> _Set task_: Output the lines from the top of the entries below to the line with "SC.camera = cam", both included, exactly and without pictures.

╭─ Material

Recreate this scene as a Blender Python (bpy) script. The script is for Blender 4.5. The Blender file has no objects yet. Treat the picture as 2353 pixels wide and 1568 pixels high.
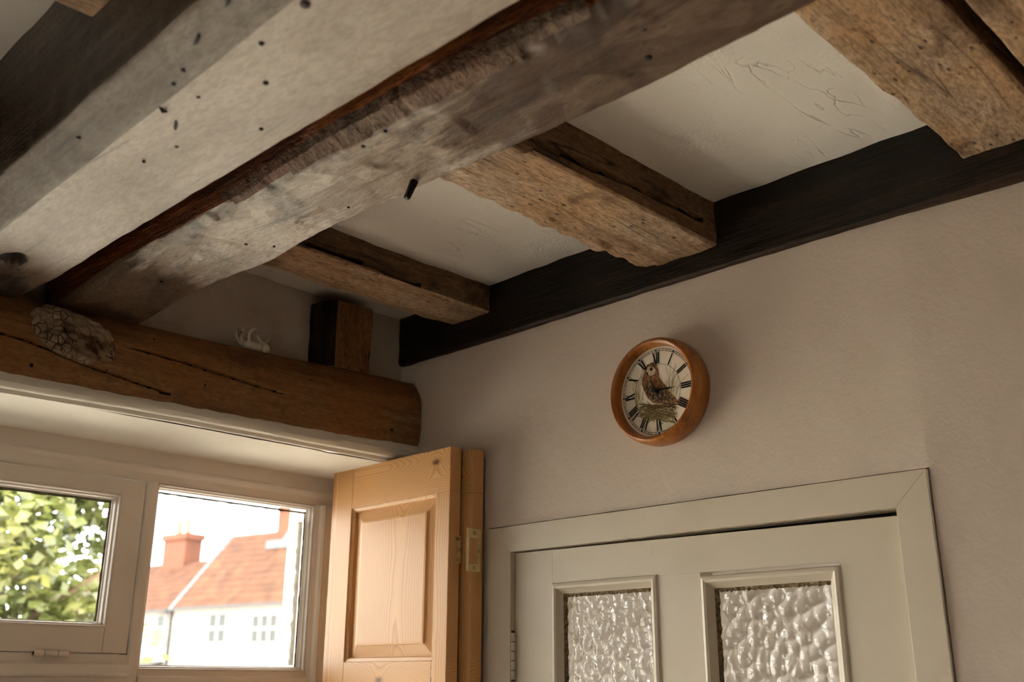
import bpy, bmesh, math, random
import numpy as np
from mathutils import Vector, Matrix, noise

# ------------------------------------------------------------------ camera, world, light
SC = bpy.context.scene
COL = SC.collection
EYE = 1.6
FPX = 2335.0
cam_d = bpy.data.cameras.new('camera')
cam = bpy.data.objects.new('camera', cam_d)
COL.objects.link(cam)
cam_d.sensor_width = 36.0
cam_d.lens = 36.0 * FPX / 2353.0
cam_d.clip_start = 0.02
cam_d.clip_end = 500
RM = Matrix(((0.70439087, -0.22698427, -0.67254118),
             (-0.70980412, -0.22069944, -0.66893189),
             (0.00340755, 0.94856202, -0.31657304)))
cam.matrix_world = Matrix.Translation((0, 0, EYE)) @ RM.to_4x4()
cam_d.dof.use_dof = True
cam_d.dof.focus_distance = 1.80
cam_d.dof.aperture_fstop = 4.5
SC.camera = cam

w = bpy.data.worlds.new('overcast_sky')
SC.world = w
w.use_nodes = True
wb = w.node_tree.nodes['Background']
wb.inputs['Color'].default_value = (1.0, 0.975, 0.955, 1)
wb.inputs['Strength'].default_value = 13.0

sun_d = bpy.data.lights.new('sun', 'SUN')
sun_d.energy = 26.0
sun_d.angle = math.radians(4)
sun_d.color = (1.0, 0.93, 0.82)
sun = bpy.data.objects.new('sun', sun_d)
COL.objects.link(sun)
sun.rotation_euler = Vector((0.70, 0.25, -0.67)).to_track_quat('-Z', 'Y').to_euler()

SC.view_settings.view_transform = 'Standard'
SC.view_settings.look = 'None'
SC.view_settings.gamma = 1.0
SC.view_settings.use_curve_mapping = False
SC.view_settings.exposure = 0.0
SC.cycles.use_denoising = True
SC.cycles.max_bounces = 8
SC.cycles.diffuse_bounces = 4
SC.cycles.transmission_bounces = 8
SC.cycles.transparent_max_bounces = 12
SC.cycles.sample_clamp_indirect = 6.0
SC.cycles.use_adaptive_sampling = True
SC.cycles.adaptive_threshold = 0.06
SC.cycles.adaptive_min_samples = 16
SC.cycles.time_limit = 1050
SC.cycles.use_auto_tile = False

def portal(name, loc, rot, sx, sy):
    d = bpy.data.lights.new(name, 'AREA')
    d.shape = 'RECTANGLE'; d.size = sx; d.size_y = sy
    d.cycles.is_portal = True
    o = bpy.data.objects.new(name, d)
    COL.objects.link(o)
    o.location = loc; o.rotation_euler = rot
    return o
portal('window_portal', (0.44, 2.30, 1.48), (math.radians(-90), 0, 0), 2.12, 1.20)
portal('fill_window_portal', (-2.72, -0.5, 1.3), (0, math.radians(-90), 0), 0.82, 0.72)  # portal of the added side window
portal('fill_rooflight_portal', (2.4, 1.0, 2.56), (0, 0, 0), 1.12, 1.42)  # portal of the added passage rooflight

# ------------------------------------------------------------------ helpers
def S(r, g, b):
    f = lambda c: (c/255/12.92) if c/255 <= 0.04045 else ((c/255+0.055)/1.055)**2.4
    return (f(r), f(g), f(b), 1.0)

def fbm(x, y, z, o=3):
    s = 0; a = 1; t = 0
    for i in range(o):
        s += a*noise.noise((x, y, z)); t += a
        x *= 2.03; y *= 2.03; z *= 2.03; a *= 0.5
    return s/t

def tag(o, label=None, cat=None, group=None, kind=None):
    if label: o['label'] = label
    if cat: o['category'] = cat
    if group: o['group'] = group
    if kind: o['kind'] = kind
    return o

def empty(name, loc, parent=None):
    o = bpy.data.objects.new(name, None)
    COL.objects.link(o)
    o.empty_display_size = 0.05
    place(o, loc, parent)
    return o

WP = {}
def place(o, loc, parent=None):
    loc = Vector(loc)
    WP[o.name] = loc
    if parent is not None:
        o.parent = parent
        o.location = loc - WP[parent.name]
    else:
        o.location = loc

def mesh_obj(name, verts, faces, mat, parent=None, origin=None, smooth=False, sharp=None):
    V = [Vector(v) for v in verts]
    if origin is None:
        lo = Vector((min(v.x for v in V), min(v.y for v in V), min(v.z for v in V)))
        hi = Vector((max(v.x for v in V), max(v.y for v in V), max(v.z for v in V)))
        origin = (lo+hi)/2
    origin = Vector(origin)
    me = bpy.data.meshes.new(name)
    me.from_pydata([tuple(v-origin) for v in V], [], faces)
    me.update()
    if smooth:
        me.polygons.foreach_set('use_smooth', [True]*len(me.polygons))
        if sharp: me.set_sharp_from_angle(angle=math.radians(sharp))
    if mat: me.materials.append(mat)
    o = bpy.data.objects.new(name, me)
    COL.objects.link(o)
    place(o, origin, parent)
    return o

def bm_obj(name, bm, mat, parent=None, origin=None, smooth=False, sharp=35):
    bmesh.ops.recalc_face_normals(bm, faces=bm.faces[:])
    bm.verts.index_update()
    vs = [v.co.copy() for v in bm.verts]
    fs = [[v.index for v in f.verts] for f in bm.faces]
    bm.free()
    return mesh_obj(name, vs, fs, mat, parent, origin, smooth, sharp)

def bm_box(bm, x0, x1, y0, y1, z0, z1, bev=0.0, seg=2):
    r = bmesh.ops.create_cube(bm, size=1.0)
    vs = r['verts']
    for v in vs:
        v.co = Vector(((x0+x1)/2 + v.co.x*(x1-x0), (y0+y1)/2 + v.co.y*(y1-y0), (z0+z1)/2 + v.co.z*(z1-z0)))
    if bev > 0:
        es = list({e for v in vs for e in v.link_edges})
        bmesh.ops.bevel(bm, geom=es, offset=bev, segments=seg, affect='EDGES', profile=0.6)

def box(name, x0, x1, y0, y1, z0, z1, mat, parent=None, bev=0.0015, seg=2, origin=None):
    bm = bmesh.new()
    bm_box(bm, x0, x1, y0, y1, z0, z1, bev, seg)
    return bm_obj(name, bm, mat, parent, origin, smooth=False)

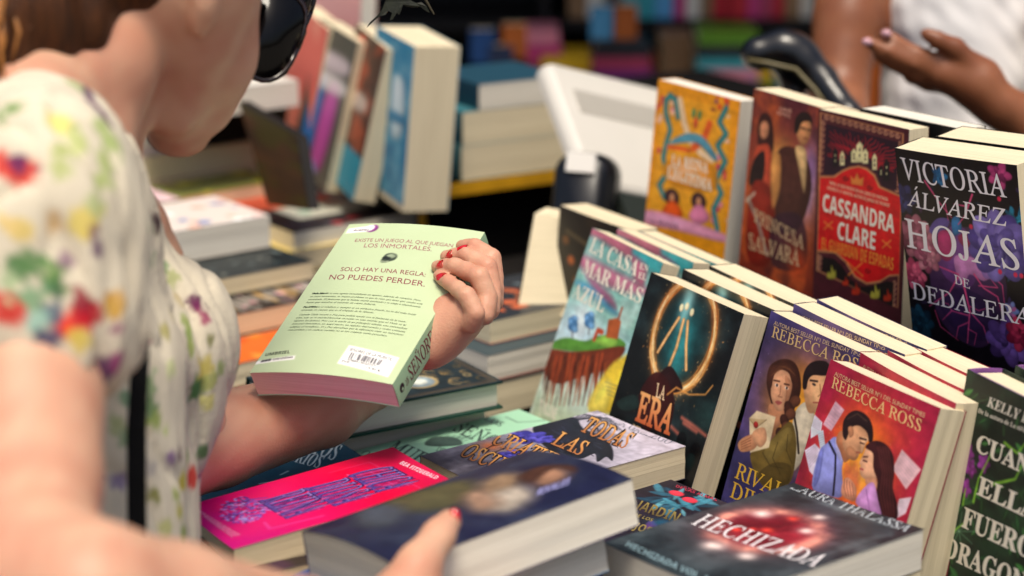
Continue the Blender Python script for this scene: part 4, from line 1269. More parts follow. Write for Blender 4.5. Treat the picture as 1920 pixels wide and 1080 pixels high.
def paint_held():
    c = cv(HELD, 150, 230, 1.4, '#1a1c38')
    t = ZI
    c.clouds('#2c3248', .8, 4, 6, .45, .7, 91)
    c.poly(t([(-60, 640), (150, 590), (350, 560), (420, 640), (250, 740), (0, 760), (-160, 720)]), '#4c4830', 1, 10)
    c.poly(t([(-300, 720), (-100, 690), (0, 740), (-60, 830), (-260, 840)]), '#3c4450', 1, 8)
    c.poly(t([(420, 600), (520, 540), (660, 545), (640, 620), (500, 680), (420, 680)]), '#7f6852', 1, 9)
    c.poly(t([(420, 680), (640, 610), (740, 650), (600, 740), (420, 740)]), '#9a9084', 1, 9)
    c.poly(t([(700, 560), (830, 505), (920, 520), (900, 570), (760, 610)]), '#8f6a54', 1, 8)
    c.poly(t([(640, 560), (760, 500), (940, 495), (960, 530), (840, 510), (720, 590)]), '#43281f', 1, 4)
    c.poly(t([(340, 660), (440, 640), (540, 700), (420, 750), (340, 720)]), '#8a6e5c', 1, 9)
    c.text('RIVALES', t([(740, 655)])[0], t([(920, 590)])[0], t([(760, 620)])[0], '#9a9ad0', 'sansb')
    c.finish(.12)
    return c

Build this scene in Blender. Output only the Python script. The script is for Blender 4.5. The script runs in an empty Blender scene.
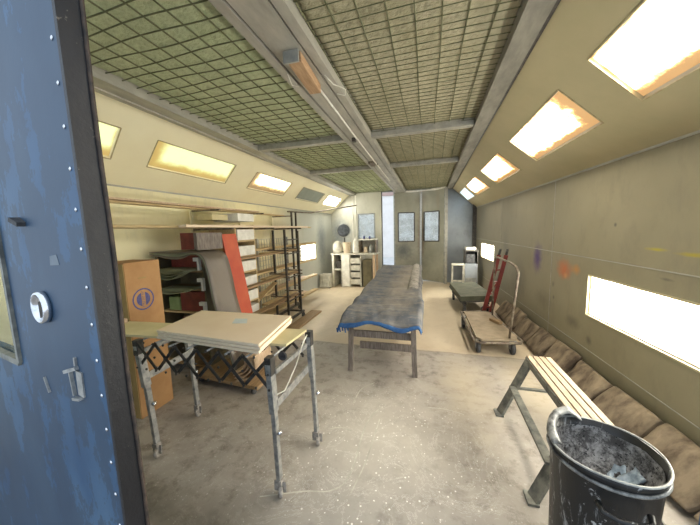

╰─

> _Exercise solution_:
Recreate this scene as a Blender Python (bpy) script. The script is for Blender 4.5. The Blender file has no objects yet. Treat the picture as 2353 pixels wide and 1568 pixels high.
import bpy, bmesh, math, random
import numpy as np
from mathutils import Vector, Matrix, noise

# ------------------------------------------------------------------ camera, world, light
SC = bpy.context.scene
COL = SC.collection
EYE = 1.6
FPX = 2335.0
cam_d = bpy.data.cameras.new('camera')
cam = bpy.data.objects.new('camera', cam_d)
COL.objects.link(cam)
cam_d.sensor_width = 36.0
cam_d.lens = 36.0 * FPX / 2353.0
cam_d.clip_start = 0.02
cam_d.clip_end = 500
RM = Matrix(((0.70439087, -0.22698427, -0.67254118),
             (-0.70980412, -0.22069944, -0.66893189),
             (0.00340755, 0.94856202, -0.31657304)))
cam.matrix_world = Matrix.Translation((0, 0, EYE)) @ RM.to_4x4()
cam_d.dof.use_dof = True
cam_d.dof.focus_distance = 1.80
cam_d.dof.aperture_fstop = 4.5
SC.camera = cam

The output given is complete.